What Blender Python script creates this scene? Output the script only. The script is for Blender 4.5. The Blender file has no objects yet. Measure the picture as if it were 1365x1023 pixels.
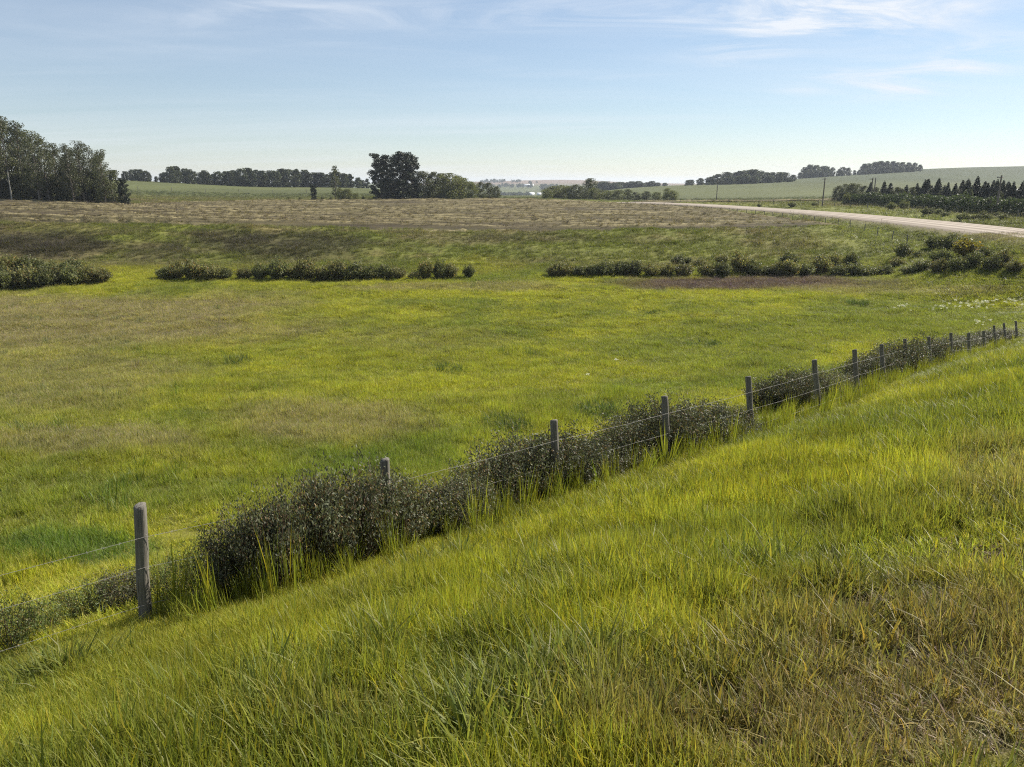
import bpy, math, random
import numpy as np

random.seed(7)
RNG = np.random.default_rng(11)
R = math.radians
S = bpy.context.scene
COL = S.collection
EZ = 10.0                      # eye height above datum
F_PX, CX, CY = 1025.0, 682.5, 511.5
PITCH = R(14.7)
CP, SP = math.cos(PITCH), math.sin(PITCH)

# ------------------------------------------------------------------ camera, sky, sun, exposure
cam_data = bpy.data.cameras.new('camera')
cam = bpy.data.objects.new('camera', cam_data)
COL.objects.link(cam)
cam.location = (0, 0, EZ)
cam.rotation_euler = (math.pi / 2 - PITCH, 0, 0)
cam_data.sensor_fit = 'HORIZONTAL'
cam_data.sensor_width = 36.0
cam_data.lens = F_PX / 1365.0 * 36.0
cam_data.clip_start = 0.1
cam_data.clip_end = 30000
S.camera = cam

SUN_AZ, SUN_EL = R(55), R(38)  # azimuth clockwise from the view direction (+Y)
world = bpy.data.worlds.new('World')
S.world = world
world.use_nodes = True
wn, wl = world.node_tree.nodes, world.node_tree.links
wn.clear()
w_out = wn.new('ShaderNodeOutputWorld')
w_bg = wn.new('ShaderNodeBackground')
w_bg.inputs['Strength'].default_value = 0.057
sky = wn.new('ShaderNodeTexSky')
sky.sky_type = 'NISHITA'
sky.sun_disc = False
sky.sun_elevation = SUN_EL
sky.sun_rotation = SUN_AZ
sky.altitude = 900
sky.air_density = 1.1
sky.dust_density = 0.2
sky.ozone_density = 3.6
# thin cirrus, laid on a plane high above the ground
tc = wn.new('ShaderNodeTexCoord')
sep = wn.new('ShaderNodeSeparateXYZ')
wl.new(tc.outputs['Generated'], sep.inputs[0])
def wmath(op, a, b=None, clamp=False):
    n = wn.new('ShaderNodeMath'); n.operation = op; n.use_clamp = clamp
    for i, v in enumerate((a, b)):
        if v is None: continue
        if isinstance(v, (int, float)): n.inputs[i].default_value = v
        else: wl.new(v, n.inputs[i])
    return n.outputs[0]
zc = wmath('ADD', wmath('MAXIMUM', sep.outputs[2], 0.0), 0.06)
comb = wn.new('ShaderNodeCombineXYZ')
wl.new(wmath('DIVIDE', sep.outputs[0], zc), comb.inputs[0])
wl.new(wmath('DIVIDE', sep.outputs[1], zc), comb.inputs[1])
def cirrus(scale, rot, sx, sy, detail, lo, hi, dist, off):
    mp = wn.new('ShaderNodeMapping')
    mp.inputs['Rotation'].default_value = (0, 0, R(rot))
    mp.inputs['Scale'].default_value = (sx, sy, 1)
    mp.inputs['Location'].default_value = off
    wl.new(comb.outputs[0], mp.inputs[0])
    nz = wn.new('ShaderNodeTexNoise')
    nz.inputs['Scale'].default_value = scale
    nz.inputs['Detail'].default_value = detail
    nz.inputs['Roughness'].default_value = 0.62
    nz.inputs['Distortion'].default_value = dist
    wl.new(mp.outputs[0], nz.inputs['Vector'])
    mr = wn.new('ShaderNodeMapRange'); mr.interpolation_type = 'SMOOTHSTEP'
    mr.inputs[1].default_value = lo; mr.inputs[2].default_value = hi
    wl.new(nz.outputs[0], mr.inputs[0])
    return mr.outputs[0]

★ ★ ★

**What you are asked to do**
Repeat the full listing above exactly, with no pictures in the copy.

**The answer**
What Blender Python script creates this scene? Output the script only. The script is for Blender 4.5. The Blender file has no objects yet. Measure the picture as if it were 1365x1023 pixels.
import bpy, math, random
import numpy as np

random.seed(7)
RNG = np.random.default_rng(11)
R = math.radians
S = bpy.context.scene
COL = S.collection
EZ = 10.0                      # eye height above datum
F_PX, CX, CY = 1025.0, 682.5, 511.5
PITCH = R(14.7)
CP, SP = math.cos(PITCH), math.sin(PITCH)

# ------------------------------------------------------------------ camera, sky, sun, exposure
cam_data = bpy.data.cameras.new('camera')
cam = bpy.data.objects.new('camera', cam_data)
COL.objects.link(cam)
cam.location = (0, 0, EZ)
cam.rotation_euler = (math.pi / 2 - PITCH, 0, 0)
cam_data.sensor_fit = 'HORIZONTAL'
cam_data.sensor_width = 36.0
cam_data.lens = F_PX / 1365.0 * 36.0
cam_data.clip_start = 0.1
cam_data.clip_end = 30000
S.camera = cam

SUN_AZ, SUN_EL = R(55), R(38)  # azimuth clockwise from the view direction (+Y)
world = bpy.data.worlds.new('World')
S.world = world
world.use_nodes = True
wn, wl = world.node_tree.nodes, world.node_tree.links
wn.clear()
w_out = wn.new('ShaderNodeOutputWorld')
w_bg = wn.new('ShaderNodeBackground')
w_bg.inputs['Strength'].default_value = 0.057
sky = wn.new('ShaderNodeTexSky')
sky.sky_type = 'NISHITA'
sky.sun_disc = False
sky.sun_elevation = SUN_EL
sky.sun_rotation = SUN_AZ
sky.altitude = 900
sky.air_density = 1.1
sky.dust_density = 0.2
sky.ozone_density = 3.6
# thin cirrus, laid on a plane high above the ground
tc = wn.new('ShaderNodeTexCoord')
sep = wn.new('ShaderNodeSeparateXYZ')
wl.new(tc.outputs['Generated'], sep.inputs[0])
def wmath(op, a, b=None, clamp=False):
    n = wn.new('ShaderNodeMath'); n.operation = op; n.use_clamp = clamp
    for i, v in enumerate((a, b)):
        if v is None: continue
        if isinstance(v, (int, float)): n.inputs[i].default_value = v
        else: wl.new(v, n.inputs[i])
    return n.outputs[0]
zc = wmath('ADD', wmath('MAXIMUM', sep.outputs[2], 0.0), 0.06)
comb = wn.new('ShaderNodeCombineXYZ')
wl.new(wmath('DIVIDE', sep.outputs[0], zc), comb.inputs[0])
wl.new(wmath('DIVIDE', sep.outputs[1], zc), comb.inputs[1])
def cirrus(scale, rot, sx, sy, detail, lo, hi, dist, off):
    mp = wn.new('ShaderNodeMapping')
    mp.inputs['Rotation'].default_value = (0, 0, R(rot))
    mp.inputs['Scale'].default_value = (sx, sy, 1)
    mp.inputs['Location'].default_value = off
    wl.new(comb.outputs[0], mp.inputs[0])
    nz = wn.new('ShaderNodeTexNoise')
    nz.inputs['Scale'].default_value = scale
    nz.inputs['Detail'].default_value = detail
    nz.inputs['Roughness'].default_value = 0.62
    nz.inputs['Distortion'].default_value = dist
    wl.new(mp.outputs[0], nz.inputs['Vector'])
    mr = wn.new('ShaderNodeMapRange'); mr.interpolation_type = 'SMOOTHSTEP'
    mr.inputs[1].default_value = lo; mr.inputs[2].default_value = hi
    wl.new(nz.outputs[0], mr.inputs[0])
    return mr.outputs[0]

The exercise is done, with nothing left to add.